▶ _Aim_: Print every line of the listing exactly, please.

________

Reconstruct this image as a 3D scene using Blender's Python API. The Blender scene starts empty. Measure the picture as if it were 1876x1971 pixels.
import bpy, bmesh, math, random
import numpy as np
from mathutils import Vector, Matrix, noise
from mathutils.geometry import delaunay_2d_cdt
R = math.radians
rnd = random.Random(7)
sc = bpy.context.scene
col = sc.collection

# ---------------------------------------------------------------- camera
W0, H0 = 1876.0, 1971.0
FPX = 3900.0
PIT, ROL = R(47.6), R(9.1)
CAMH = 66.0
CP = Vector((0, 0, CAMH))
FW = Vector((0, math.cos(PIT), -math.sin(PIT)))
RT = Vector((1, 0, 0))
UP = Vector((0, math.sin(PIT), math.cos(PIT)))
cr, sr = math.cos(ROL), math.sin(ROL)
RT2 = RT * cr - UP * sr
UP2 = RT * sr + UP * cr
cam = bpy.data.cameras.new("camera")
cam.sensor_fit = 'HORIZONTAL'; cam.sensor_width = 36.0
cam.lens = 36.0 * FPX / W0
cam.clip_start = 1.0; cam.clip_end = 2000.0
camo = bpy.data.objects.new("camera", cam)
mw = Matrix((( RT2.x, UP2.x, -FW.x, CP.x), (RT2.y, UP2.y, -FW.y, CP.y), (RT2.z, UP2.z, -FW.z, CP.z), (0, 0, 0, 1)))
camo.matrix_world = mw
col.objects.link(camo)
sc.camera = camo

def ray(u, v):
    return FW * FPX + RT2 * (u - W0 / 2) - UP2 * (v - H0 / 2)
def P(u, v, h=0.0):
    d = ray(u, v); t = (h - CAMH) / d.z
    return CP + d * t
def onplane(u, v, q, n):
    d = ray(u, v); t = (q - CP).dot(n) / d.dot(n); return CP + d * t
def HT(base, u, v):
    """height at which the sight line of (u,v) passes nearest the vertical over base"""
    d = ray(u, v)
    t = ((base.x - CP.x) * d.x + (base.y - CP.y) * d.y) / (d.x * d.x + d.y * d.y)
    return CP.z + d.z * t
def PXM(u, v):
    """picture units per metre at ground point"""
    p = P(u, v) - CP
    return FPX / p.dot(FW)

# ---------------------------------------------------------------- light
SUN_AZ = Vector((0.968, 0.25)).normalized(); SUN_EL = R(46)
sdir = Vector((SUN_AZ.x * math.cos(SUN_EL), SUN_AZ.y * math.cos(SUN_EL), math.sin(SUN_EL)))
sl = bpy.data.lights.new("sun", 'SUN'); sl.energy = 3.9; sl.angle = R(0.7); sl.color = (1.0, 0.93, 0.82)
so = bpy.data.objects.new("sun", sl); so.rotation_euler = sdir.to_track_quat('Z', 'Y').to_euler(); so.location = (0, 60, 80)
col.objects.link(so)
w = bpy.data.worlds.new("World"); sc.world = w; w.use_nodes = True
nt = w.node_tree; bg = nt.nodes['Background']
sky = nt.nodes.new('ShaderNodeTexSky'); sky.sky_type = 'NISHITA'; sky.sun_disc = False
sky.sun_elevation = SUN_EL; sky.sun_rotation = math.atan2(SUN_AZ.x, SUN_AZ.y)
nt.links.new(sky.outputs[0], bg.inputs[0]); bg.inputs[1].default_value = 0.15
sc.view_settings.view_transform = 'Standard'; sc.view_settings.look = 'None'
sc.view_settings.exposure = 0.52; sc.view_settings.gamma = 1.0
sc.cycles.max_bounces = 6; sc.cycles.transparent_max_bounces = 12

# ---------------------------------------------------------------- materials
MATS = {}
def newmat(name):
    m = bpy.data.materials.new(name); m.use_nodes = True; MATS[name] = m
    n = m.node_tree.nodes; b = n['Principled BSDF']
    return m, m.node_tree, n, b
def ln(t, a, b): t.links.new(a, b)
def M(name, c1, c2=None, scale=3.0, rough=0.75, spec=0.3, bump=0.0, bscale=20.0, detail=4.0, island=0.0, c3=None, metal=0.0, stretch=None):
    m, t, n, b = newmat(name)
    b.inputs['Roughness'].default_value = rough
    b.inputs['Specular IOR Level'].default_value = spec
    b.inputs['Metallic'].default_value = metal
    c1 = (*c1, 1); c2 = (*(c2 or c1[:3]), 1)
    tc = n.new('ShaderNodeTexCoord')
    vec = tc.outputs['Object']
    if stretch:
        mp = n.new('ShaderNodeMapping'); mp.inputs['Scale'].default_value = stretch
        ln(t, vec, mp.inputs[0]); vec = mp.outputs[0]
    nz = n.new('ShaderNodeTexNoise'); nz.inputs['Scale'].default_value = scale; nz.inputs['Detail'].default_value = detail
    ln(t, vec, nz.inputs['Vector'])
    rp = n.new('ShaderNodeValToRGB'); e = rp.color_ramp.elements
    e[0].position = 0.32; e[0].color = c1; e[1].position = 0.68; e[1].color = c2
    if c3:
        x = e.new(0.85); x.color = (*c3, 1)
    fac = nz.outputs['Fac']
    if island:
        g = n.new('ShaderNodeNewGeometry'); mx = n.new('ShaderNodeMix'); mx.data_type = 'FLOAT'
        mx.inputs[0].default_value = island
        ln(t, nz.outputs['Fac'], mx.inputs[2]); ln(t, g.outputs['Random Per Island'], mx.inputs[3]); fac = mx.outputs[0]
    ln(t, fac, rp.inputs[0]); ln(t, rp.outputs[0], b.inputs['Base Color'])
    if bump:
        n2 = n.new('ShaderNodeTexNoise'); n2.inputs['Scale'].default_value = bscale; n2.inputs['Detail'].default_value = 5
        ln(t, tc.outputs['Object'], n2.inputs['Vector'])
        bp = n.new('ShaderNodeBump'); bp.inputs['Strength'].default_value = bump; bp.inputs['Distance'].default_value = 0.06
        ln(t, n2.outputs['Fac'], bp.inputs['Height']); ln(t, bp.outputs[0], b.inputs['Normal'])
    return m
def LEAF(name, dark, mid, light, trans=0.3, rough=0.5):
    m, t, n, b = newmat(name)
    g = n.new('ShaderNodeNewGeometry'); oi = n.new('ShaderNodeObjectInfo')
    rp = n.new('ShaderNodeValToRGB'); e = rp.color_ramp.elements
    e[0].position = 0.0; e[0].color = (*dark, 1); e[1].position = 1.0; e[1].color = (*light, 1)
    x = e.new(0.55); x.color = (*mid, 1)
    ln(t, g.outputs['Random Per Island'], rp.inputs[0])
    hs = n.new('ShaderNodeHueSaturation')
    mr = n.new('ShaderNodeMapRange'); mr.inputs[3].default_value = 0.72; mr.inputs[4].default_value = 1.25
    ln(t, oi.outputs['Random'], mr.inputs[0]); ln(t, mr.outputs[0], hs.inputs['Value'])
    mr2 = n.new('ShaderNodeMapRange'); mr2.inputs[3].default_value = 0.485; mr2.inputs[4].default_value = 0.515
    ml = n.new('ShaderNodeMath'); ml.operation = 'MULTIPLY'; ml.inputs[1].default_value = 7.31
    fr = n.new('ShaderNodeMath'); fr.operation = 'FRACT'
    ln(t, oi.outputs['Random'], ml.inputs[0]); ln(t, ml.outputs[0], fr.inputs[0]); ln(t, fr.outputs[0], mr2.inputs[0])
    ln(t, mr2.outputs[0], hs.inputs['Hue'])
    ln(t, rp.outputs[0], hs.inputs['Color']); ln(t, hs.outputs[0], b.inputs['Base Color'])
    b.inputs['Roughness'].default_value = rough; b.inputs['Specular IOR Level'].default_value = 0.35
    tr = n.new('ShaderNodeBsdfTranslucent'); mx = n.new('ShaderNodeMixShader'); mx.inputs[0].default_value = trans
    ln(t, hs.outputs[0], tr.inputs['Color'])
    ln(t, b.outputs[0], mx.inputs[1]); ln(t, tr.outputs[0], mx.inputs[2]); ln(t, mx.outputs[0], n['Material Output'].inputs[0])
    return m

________

▶ _Exercise result_:
Reconstruct this image as a 3D scene using Blender's Python API. The Blender scene starts empty. Measure the picture as if it were 1876x1971 pixels.
import bpy, bmesh, math, random
import numpy as np
from mathutils import Vector, Matrix, noise
from mathutils.geometry import delaunay_2d_cdt
R = math.radians
rnd = random.Random(7)
sc = bpy.context.scene
col = sc.collection

# ---------------------------------------------------------------- camera
W0, H0 = 1876.0, 1971.0
FPX = 3900.0
PIT, ROL = R(47.6), R(9.1)
CAMH = 66.0
CP = Vector((0, 0, CAMH))
FW = Vector((0, math.cos(PIT), -math.sin(PIT)))
RT = Vector((1, 0, 0))
UP = Vector((0, math.sin(PIT), math.cos(PIT)))
cr, sr = math.cos(ROL), math.sin(ROL)
RT2 = RT * cr - UP * sr
UP2 = RT * sr + UP * cr
cam = bpy.data.cameras.new("camera")
cam.sensor_fit = 'HORIZONTAL'; cam.sensor_width = 36.0
cam.lens = 36.0 * FPX / W0
cam.clip_start = 1.0; cam.clip_end = 2000.0
camo = bpy.data.objects.new("camera", cam)
mw = Matrix((( RT2.x, UP2.x, -FW.x, CP.x), (RT2.y, UP2.y, -FW.y, CP.y), (RT2.z, UP2.z, -FW.z, CP.z), (0, 0, 0, 1)))
camo.matrix_world = mw
col.objects.link(camo)
sc.camera = camo

def ray(u, v):
    return FW * FPX + RT2 * (u - W0 / 2) - UP2 * (v - H0 / 2)
def P(u, v, h=0.0):
    d = ray(u, v); t = (h - CAMH) / d.z
    return CP + d * t
def onplane(u, v, q, n):
    d = ray(u, v); t = (q - CP).dot(n) / d.dot(n); return CP + d * t
def HT(base, u, v):
    """height at which the sight line of (u,v) passes nearest the vertical over base"""
    d = ray(u, v)
    t = ((base.x - CP.x) * d.x + (base.y - CP.y) * d.y) / (d.x * d.x + d.y * d.y)
    return CP.z + d.z * t
def PXM(u, v):
    """picture units per metre at ground point"""
    p = P(u, v) - CP
    return FPX / p.dot(FW)

# ---------------------------------------------------------------- light
SUN_AZ = Vector((0.968, 0.25)).normalized(); SUN_EL = R(46)
sdir = Vector((SUN_AZ.x * math.cos(SUN_EL), SUN_AZ.y * math.cos(SUN_EL), math.sin(SUN_EL)))
sl = bpy.data.lights.new("sun", 'SUN'); sl.energy = 3.9; sl.angle = R(0.7); sl.color = (1.0, 0.93, 0.82)
so = bpy.data.objects.new("sun", sl); so.rotation_euler = sdir.to_track_quat('Z', 'Y').to_euler(); so.location = (0, 60, 80)
col.objects.link(so)
w = bpy.data.worlds.new("World"); sc.world = w; w.use_nodes = True
nt = w.node_tree; bg = nt.nodes['Background']
sky = nt.nodes.new('ShaderNodeTexSky'); sky.sky_type = 'NISHITA'; sky.sun_disc = False
sky.sun_elevation = SUN_EL; sky.sun_rotation = math.atan2(SUN_AZ.x, SUN_AZ.y)
nt.links.new(sky.outputs[0], bg.inputs[0]); bg.inputs[1].default_value = 0.15
sc.view_settings.view_transform = 'Standard'; sc.view_settings.look = 'None'
sc.view_settings.exposure = 0.52; sc.view_settings.gamma = 1.0
sc.cycles.max_bounces = 6; sc.cycles.transparent_max_bounces = 12

# ---------------------------------------------------------------- materials
MATS = {}
def newmat(name):
    m = bpy.data.materials.new(name); m.use_nodes = True; MATS[name] = m
    n = m.node_tree.nodes; b = n['Principled BSDF']
    return m, m.node_tree, n, b
def ln(t, a, b): t.links.new(a, b)
def M(name, c1, c2=None, scale=3.0, rough=0.75, spec=0.3, bump=0.0, bscale=20.0, detail=4.0, island=0.0, c3=None, metal=0.0, stretch=None):
    m, t, n, b = newmat(name)
    b.inputs['Roughness'].default_value = rough
    b.inputs['Specular IOR Level'].default_value = spec
    b.inputs['Metallic'].default_value = metal
    c1 = (*c1, 1); c2 = (*(c2 or c1[:3]), 1)
    tc = n.new('ShaderNodeTexCoord')
    vec = tc.outputs['Object']
    if stretch:
        mp = n.new('ShaderNodeMapping'); mp.inputs['Scale'].default_value = stretch
        ln(t, vec, mp.inputs[0]); vec = mp.outputs[0]
    nz = n.new('ShaderNodeTexNoise'); nz.inputs['Scale'].default_value = scale; nz.inputs['Detail'].default_value = detail
    ln(t, vec, nz.inputs['Vector'])
    rp = n.new('ShaderNodeValToRGB'); e = rp.color_ramp.elements
    e[0].position = 0.32; e[0].color = c1; e[1].position = 0.68; e[1].color = c2
    if c3:
        x = e.new(0.85); x.color = (*c3, 1)
    fac = nz.outputs['Fac']
    if island:
        g = n.new('ShaderNodeNewGeometry'); mx = n.new('ShaderNodeMix'); mx.data_type = 'FLOAT'
        mx.inputs[0].default_value = island
        ln(t, nz.outputs['Fac'], mx.inputs[2]); ln(t, g.outputs['Random Per Island'], mx.inputs[3]); fac = mx.outputs[0]
    ln(t, fac, rp.inputs[0]); ln(t, rp.outputs[0], b.inputs['Base Color'])
    if bump:
        n2 = n.new('ShaderNodeTexNoise'); n2.inputs['Scale'].default_value = bscale; n2.inputs['Detail'].default_value = 5
        ln(t, tc.outputs['Object'], n2.inputs['Vector'])
        bp = n.new('ShaderNodeBump'); bp.inputs['Strength'].default_value = bump; bp.inputs['Distance'].default_value = 0.06
        ln(t, n2.outputs['Fac'], bp.inputs['Height']); ln(t, bp.outputs[0], b.inputs['Normal'])
    return m
def LEAF(name, dark, mid, light, trans=0.3, rough=0.5):
    m, t, n, b = newmat(name)
    g = n.new('ShaderNodeNewGeometry'); oi = n.new('ShaderNodeObjectInfo')
    rp = n.new('ShaderNodeValToRGB'); e = rp.color_ramp.elements
    e[0].position = 0.0; e[0].color = (*dark, 1); e[1].position = 1.0; e[1].color = (*light, 1)
    x = e.new(0.55); x.color = (*mid, 1)
    ln(t, g.outputs['Random Per Island'], rp.inputs[0])
    hs = n.new('ShaderNodeHueSaturation')
    mr = n.new('ShaderNodeMapRange'); mr.inputs[3].default_value = 0.72; mr.inputs[4].default_value = 1.25
    ln(t, oi.outputs['Random'], mr.inputs[0]); ln(t, mr.outputs[0], hs.inputs['Value'])
    mr2 = n.new('ShaderNodeMapRange'); mr2.inputs[3].default_value = 0.485; mr2.inputs[4].default_value = 0.515
    ml = n.new('ShaderNodeMath'); ml.operation = 'MULTIPLY'; ml.inputs[1].default_value = 7.31
    fr = n.new('ShaderNodeMath'); fr.operation = 'FRACT'
    ln(t, oi.outputs['Random'], ml.inputs[0]); ln(t, ml.outputs[0], fr.inputs[0]); ln(t, fr.outputs[0], mr2.inputs[0])
    ln(t, mr2.outputs[0], hs.inputs['Hue'])
    ln(t, rp.outputs[0], hs.inputs['Color']); ln(t, hs.outputs[0], b.inputs['Base Color'])
    b.inputs['Roughness'].default_value = rough; b.inputs['Specular IOR Level'].default_value = 0.35
    tr = n.new('ShaderNodeBsdfTranslucent'); mx = n.new('ShaderNodeMixShader'); mx.inputs[0].default_value = trans
    ln(t, hs.outputs[0], tr.inputs['Color'])
    ln(t, b.outputs[0], mx.inputs[1]); ln(t, tr.outputs[0], mx.inputs[2]); ln(t, mx.outputs[0], n['Material Output'].inputs[0])
    return m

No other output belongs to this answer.